DIRECTION :: Copy every line, exactly and only, from the line containing "Write part 2" to the line containing "o = MB().box(XW, WR, YM + 0.10, YM", both lines included.

INFORMATION PROVIDED ::
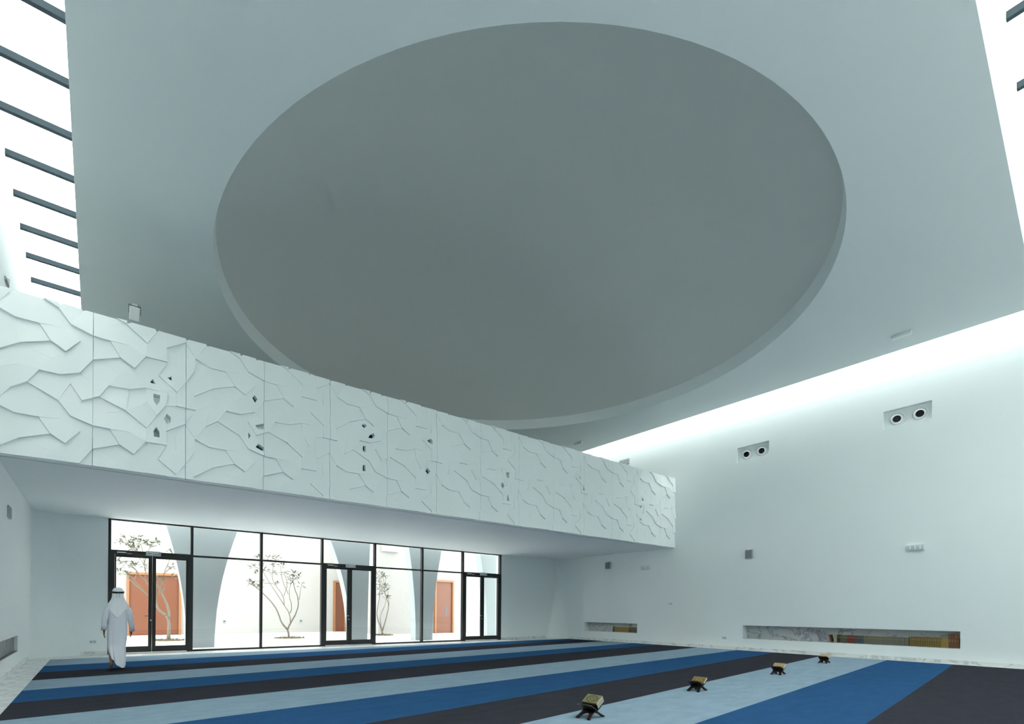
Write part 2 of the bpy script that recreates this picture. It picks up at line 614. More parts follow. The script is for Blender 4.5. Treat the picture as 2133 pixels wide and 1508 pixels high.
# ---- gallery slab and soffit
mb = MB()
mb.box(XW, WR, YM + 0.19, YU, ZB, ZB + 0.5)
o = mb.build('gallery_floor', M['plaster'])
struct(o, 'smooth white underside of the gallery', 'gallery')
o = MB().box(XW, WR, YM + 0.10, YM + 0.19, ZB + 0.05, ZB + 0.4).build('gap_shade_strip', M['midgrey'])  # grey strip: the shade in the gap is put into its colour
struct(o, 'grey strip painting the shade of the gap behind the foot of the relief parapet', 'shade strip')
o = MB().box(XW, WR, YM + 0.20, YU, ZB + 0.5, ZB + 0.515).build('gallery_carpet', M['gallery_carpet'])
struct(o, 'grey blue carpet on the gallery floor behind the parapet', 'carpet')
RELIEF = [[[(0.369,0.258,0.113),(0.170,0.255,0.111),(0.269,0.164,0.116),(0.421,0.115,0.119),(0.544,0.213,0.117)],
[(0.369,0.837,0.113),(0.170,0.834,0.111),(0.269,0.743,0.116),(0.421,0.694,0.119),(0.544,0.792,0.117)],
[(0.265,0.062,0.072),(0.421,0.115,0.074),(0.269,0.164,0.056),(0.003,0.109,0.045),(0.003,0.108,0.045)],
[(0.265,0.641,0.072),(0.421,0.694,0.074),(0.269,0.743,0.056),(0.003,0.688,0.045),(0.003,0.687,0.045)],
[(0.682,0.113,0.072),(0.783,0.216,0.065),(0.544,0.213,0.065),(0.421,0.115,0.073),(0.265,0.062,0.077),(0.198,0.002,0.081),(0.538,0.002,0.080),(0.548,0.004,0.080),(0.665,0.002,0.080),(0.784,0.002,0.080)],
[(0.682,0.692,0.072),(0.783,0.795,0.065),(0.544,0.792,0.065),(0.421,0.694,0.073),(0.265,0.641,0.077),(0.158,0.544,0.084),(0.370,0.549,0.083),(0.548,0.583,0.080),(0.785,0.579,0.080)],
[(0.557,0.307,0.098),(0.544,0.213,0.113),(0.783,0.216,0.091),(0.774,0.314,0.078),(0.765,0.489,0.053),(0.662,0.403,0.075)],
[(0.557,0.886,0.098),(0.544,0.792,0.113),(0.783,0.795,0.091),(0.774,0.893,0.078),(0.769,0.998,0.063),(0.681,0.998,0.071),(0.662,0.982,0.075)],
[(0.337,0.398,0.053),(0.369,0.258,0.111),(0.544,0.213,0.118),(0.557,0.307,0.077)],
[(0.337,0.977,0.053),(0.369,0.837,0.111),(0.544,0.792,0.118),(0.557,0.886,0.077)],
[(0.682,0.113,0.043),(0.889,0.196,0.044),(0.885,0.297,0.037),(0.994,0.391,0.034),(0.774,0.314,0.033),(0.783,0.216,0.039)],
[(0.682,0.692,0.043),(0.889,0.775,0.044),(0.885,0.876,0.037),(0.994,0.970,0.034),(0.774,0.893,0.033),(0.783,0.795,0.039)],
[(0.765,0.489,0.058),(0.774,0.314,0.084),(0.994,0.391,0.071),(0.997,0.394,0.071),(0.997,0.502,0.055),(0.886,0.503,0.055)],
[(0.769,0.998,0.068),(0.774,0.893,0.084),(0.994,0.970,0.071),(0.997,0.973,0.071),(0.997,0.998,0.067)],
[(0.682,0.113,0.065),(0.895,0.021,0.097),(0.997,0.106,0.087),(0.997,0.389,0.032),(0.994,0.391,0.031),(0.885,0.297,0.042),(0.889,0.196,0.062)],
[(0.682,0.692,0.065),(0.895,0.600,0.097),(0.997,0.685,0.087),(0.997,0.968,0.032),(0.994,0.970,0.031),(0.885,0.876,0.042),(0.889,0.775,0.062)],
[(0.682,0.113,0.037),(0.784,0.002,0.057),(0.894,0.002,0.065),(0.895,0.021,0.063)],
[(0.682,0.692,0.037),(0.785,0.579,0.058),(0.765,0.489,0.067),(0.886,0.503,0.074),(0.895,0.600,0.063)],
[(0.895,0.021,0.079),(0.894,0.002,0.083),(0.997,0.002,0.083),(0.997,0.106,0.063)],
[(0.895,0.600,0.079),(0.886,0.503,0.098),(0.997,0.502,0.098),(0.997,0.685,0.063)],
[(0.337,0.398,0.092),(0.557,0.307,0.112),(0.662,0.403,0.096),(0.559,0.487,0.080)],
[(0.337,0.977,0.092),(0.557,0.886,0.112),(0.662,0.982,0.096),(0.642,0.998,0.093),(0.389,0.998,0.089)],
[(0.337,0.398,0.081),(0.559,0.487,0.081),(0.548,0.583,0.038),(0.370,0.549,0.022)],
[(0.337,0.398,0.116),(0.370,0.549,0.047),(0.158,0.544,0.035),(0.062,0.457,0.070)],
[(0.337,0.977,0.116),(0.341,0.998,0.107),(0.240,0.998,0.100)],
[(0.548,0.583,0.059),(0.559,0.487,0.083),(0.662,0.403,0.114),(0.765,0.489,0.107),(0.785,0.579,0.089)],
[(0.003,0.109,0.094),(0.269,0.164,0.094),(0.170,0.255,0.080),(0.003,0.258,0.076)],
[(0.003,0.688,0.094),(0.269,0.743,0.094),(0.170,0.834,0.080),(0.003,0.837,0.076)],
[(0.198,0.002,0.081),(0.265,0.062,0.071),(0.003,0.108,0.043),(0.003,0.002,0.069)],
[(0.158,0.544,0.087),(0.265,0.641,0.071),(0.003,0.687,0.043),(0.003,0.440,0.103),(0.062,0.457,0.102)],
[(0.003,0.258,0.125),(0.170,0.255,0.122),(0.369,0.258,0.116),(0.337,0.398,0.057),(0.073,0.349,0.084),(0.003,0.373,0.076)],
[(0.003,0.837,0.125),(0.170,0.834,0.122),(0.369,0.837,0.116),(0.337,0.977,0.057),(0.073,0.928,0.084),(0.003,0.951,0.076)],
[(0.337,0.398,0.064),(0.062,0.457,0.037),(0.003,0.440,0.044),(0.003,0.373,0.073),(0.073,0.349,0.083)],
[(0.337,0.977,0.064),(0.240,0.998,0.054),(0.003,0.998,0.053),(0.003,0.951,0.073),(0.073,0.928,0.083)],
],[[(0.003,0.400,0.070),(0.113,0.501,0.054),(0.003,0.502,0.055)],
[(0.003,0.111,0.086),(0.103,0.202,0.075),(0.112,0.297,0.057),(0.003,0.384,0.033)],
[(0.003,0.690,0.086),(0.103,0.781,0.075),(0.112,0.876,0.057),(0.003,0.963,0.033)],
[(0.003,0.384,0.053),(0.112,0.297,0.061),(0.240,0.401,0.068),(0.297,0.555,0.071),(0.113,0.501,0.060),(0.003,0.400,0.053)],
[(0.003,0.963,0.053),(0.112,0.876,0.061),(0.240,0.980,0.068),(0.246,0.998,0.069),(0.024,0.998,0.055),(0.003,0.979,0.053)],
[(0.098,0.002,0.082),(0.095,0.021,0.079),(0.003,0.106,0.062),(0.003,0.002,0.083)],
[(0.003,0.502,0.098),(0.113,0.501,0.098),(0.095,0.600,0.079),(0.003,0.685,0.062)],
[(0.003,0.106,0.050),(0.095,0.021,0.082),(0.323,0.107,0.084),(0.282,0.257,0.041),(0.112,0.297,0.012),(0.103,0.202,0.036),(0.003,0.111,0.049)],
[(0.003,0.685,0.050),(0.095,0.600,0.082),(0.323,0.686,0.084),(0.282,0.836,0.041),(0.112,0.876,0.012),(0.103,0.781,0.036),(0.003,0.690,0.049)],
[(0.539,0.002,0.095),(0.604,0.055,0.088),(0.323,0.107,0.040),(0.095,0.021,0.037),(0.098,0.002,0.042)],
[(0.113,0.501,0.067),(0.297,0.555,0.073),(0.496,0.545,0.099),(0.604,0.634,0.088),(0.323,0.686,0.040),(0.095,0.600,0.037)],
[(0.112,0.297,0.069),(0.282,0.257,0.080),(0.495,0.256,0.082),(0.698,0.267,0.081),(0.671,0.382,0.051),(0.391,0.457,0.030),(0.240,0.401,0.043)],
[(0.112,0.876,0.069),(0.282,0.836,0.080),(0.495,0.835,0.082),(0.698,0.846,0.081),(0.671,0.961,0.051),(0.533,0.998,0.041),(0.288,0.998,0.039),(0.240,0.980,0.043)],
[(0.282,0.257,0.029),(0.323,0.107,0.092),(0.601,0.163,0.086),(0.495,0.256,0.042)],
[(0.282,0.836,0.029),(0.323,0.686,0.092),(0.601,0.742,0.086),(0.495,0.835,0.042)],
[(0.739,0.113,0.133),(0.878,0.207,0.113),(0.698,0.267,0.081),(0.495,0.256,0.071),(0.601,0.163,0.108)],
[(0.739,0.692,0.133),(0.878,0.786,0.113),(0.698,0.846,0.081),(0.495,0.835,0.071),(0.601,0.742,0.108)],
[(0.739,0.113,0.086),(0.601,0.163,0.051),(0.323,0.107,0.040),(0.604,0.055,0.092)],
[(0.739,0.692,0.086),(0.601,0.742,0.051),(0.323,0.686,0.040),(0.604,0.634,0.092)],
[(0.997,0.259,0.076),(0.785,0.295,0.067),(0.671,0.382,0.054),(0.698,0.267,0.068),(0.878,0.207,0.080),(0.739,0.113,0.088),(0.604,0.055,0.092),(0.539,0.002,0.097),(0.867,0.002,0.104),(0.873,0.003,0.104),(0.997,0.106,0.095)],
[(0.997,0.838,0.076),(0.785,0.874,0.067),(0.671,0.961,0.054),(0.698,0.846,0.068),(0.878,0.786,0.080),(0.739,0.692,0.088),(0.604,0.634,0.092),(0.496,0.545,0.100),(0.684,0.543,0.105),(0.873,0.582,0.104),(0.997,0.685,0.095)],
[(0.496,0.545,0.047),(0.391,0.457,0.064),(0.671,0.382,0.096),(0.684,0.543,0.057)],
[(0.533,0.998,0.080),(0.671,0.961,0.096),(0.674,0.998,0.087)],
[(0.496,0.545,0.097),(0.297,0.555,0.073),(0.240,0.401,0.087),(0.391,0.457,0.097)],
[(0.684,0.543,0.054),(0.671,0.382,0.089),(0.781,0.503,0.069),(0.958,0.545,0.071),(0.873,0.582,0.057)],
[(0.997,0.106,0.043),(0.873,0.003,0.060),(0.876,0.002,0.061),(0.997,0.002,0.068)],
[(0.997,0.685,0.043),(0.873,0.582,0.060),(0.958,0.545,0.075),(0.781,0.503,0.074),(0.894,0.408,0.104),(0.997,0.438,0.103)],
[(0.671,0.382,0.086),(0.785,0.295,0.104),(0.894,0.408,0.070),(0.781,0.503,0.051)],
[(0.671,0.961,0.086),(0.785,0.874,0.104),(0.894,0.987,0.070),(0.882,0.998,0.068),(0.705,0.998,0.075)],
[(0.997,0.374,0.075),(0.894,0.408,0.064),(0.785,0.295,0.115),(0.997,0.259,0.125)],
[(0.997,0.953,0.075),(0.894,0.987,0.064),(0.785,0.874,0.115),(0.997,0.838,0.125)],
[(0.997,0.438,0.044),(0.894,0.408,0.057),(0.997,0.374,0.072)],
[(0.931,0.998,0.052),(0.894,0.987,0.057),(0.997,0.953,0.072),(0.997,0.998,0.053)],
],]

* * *

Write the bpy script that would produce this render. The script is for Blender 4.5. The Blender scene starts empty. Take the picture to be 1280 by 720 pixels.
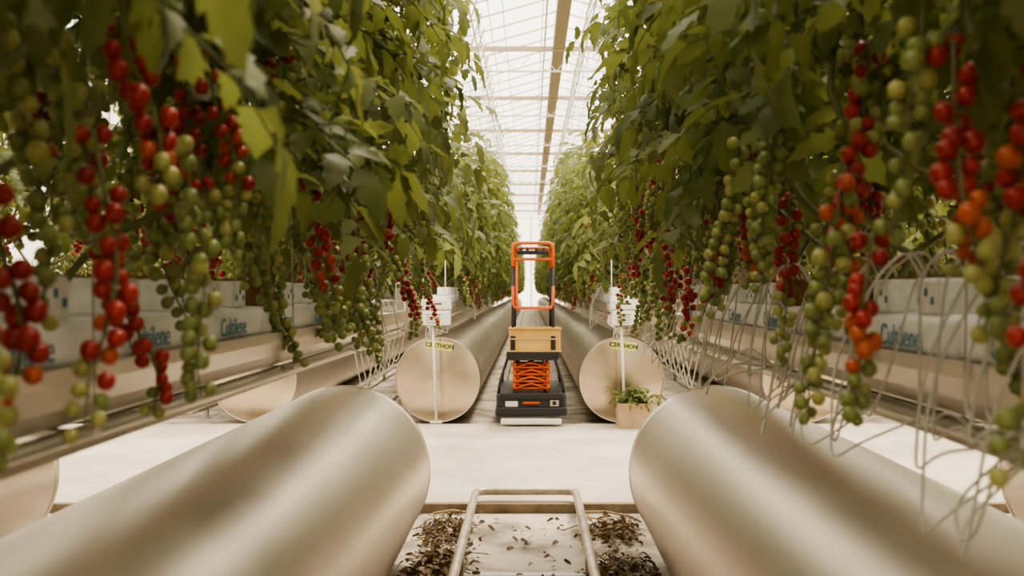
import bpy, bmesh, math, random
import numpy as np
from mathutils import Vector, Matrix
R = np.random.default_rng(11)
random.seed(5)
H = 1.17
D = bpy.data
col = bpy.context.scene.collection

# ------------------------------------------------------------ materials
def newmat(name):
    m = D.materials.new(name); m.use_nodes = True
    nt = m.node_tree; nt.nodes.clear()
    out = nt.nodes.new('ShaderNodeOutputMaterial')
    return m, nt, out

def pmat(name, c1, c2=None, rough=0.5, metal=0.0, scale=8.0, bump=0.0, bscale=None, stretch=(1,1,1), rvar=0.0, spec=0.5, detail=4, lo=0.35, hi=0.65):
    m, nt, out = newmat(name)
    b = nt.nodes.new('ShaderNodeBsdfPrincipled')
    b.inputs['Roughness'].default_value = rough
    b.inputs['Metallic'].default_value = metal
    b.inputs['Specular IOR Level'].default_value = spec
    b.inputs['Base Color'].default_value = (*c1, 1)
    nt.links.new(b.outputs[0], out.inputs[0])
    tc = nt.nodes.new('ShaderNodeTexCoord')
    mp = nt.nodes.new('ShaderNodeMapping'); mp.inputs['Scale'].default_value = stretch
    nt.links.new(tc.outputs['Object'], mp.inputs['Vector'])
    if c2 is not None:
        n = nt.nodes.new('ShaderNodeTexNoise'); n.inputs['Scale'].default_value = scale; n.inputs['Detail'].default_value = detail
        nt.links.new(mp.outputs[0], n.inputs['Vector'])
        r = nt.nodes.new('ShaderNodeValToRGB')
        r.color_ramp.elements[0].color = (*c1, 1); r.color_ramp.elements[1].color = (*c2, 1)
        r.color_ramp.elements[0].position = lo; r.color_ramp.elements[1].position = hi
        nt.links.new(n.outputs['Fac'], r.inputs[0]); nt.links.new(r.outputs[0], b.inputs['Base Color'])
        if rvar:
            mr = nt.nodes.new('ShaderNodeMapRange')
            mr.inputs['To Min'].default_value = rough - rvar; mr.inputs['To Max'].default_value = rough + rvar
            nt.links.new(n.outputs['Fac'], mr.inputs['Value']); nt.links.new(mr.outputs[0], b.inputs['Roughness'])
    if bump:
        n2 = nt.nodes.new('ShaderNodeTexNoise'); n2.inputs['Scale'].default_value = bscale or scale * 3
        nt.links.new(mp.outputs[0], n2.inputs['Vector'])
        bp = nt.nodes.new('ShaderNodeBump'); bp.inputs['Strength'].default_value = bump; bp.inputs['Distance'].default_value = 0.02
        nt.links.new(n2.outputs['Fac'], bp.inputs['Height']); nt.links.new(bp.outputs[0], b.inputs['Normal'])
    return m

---

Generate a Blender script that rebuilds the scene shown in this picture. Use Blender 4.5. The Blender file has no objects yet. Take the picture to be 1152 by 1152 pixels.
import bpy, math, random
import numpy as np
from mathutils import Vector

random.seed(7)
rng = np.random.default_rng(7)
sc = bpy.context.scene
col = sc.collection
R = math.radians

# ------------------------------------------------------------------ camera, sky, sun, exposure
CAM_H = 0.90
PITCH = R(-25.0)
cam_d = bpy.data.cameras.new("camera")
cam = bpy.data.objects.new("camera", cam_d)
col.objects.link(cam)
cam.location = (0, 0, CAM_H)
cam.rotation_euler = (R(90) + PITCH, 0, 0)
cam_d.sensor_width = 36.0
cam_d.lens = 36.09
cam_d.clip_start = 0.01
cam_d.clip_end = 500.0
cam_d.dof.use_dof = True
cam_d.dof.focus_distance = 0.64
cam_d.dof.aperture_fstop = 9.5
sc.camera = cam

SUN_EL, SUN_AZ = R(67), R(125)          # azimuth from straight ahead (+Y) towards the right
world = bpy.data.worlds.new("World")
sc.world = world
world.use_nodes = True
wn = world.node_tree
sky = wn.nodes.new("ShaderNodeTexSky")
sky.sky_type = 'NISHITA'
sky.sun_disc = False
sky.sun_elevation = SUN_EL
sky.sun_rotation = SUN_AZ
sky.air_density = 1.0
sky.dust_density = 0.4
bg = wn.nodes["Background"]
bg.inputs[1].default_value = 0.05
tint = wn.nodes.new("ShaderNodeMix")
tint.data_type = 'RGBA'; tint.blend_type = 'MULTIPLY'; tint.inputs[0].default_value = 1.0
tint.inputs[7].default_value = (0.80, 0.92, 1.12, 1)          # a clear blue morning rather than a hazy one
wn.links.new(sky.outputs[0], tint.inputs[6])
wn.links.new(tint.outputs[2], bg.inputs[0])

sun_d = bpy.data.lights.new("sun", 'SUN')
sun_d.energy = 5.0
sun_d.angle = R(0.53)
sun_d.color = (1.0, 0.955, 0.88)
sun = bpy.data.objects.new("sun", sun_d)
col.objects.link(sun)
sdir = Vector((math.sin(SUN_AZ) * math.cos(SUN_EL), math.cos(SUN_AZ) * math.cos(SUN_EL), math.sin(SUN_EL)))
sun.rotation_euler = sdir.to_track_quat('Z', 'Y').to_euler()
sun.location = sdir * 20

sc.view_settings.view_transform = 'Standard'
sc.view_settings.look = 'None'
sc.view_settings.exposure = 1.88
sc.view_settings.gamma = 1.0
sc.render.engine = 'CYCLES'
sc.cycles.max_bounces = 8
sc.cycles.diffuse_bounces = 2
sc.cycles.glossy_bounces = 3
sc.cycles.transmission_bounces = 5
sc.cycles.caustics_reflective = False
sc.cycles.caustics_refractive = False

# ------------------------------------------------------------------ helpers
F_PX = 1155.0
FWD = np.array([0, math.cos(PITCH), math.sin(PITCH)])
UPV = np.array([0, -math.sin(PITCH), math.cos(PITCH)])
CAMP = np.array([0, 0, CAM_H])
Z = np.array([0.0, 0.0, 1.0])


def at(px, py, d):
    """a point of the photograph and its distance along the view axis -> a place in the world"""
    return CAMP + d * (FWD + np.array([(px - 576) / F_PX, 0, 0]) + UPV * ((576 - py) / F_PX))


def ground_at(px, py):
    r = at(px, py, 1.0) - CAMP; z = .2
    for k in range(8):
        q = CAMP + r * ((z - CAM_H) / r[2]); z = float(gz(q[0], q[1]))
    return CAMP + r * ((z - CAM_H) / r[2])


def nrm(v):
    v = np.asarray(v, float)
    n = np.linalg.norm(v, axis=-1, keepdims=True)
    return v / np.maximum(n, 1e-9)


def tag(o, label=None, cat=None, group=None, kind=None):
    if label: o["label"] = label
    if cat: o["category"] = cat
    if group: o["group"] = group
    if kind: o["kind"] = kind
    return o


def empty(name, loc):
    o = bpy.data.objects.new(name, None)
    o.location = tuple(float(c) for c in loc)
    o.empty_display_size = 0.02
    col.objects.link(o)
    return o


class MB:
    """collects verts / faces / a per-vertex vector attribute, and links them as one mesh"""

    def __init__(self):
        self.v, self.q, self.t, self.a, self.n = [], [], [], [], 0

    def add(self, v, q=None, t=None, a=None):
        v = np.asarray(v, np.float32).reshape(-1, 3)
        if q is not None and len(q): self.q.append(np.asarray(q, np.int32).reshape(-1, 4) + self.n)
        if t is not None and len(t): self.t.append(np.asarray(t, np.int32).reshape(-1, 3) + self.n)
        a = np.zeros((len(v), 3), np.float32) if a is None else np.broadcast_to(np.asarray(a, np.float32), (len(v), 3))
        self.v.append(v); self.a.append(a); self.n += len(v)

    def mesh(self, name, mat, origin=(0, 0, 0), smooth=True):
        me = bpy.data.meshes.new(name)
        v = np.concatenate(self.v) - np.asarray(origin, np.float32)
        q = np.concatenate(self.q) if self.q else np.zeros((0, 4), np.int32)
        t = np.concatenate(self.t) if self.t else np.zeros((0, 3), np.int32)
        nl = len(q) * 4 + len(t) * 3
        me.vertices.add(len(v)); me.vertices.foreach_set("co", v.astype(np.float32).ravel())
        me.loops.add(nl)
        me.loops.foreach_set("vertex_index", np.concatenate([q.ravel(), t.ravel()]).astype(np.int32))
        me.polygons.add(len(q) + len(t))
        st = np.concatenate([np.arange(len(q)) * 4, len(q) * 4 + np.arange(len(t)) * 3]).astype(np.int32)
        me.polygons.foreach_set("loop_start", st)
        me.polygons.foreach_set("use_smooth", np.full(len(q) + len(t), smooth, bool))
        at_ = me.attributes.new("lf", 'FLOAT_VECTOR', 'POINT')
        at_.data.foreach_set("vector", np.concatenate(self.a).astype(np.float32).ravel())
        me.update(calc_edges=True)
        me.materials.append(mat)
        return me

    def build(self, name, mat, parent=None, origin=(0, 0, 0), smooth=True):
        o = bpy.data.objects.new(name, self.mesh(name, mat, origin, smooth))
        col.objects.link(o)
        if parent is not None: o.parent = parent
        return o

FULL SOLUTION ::
Write part 2 of the bpy script that recreates this picture. It picks up at line 614. More parts follow. The script is for Blender 4.5. Treat the picture as 2133 pixels wide and 1508 pixels high.
# ---- gallery slab and soffit
mb = MB()
mb.box(XW, WR, YM + 0.19, YU, ZB, ZB + 0.5)
o = mb.build('gallery_floor', M['plaster'])
struct(o, 'smooth white underside of the gallery', 'gallery')
o = MB().box(XW, WR, YM + 0.10, YM + 0.19, ZB + 0.05, ZB + 0.4).build('gap_shade_strip', M['midgrey'])  # grey strip: the shade in the gap is put into its colour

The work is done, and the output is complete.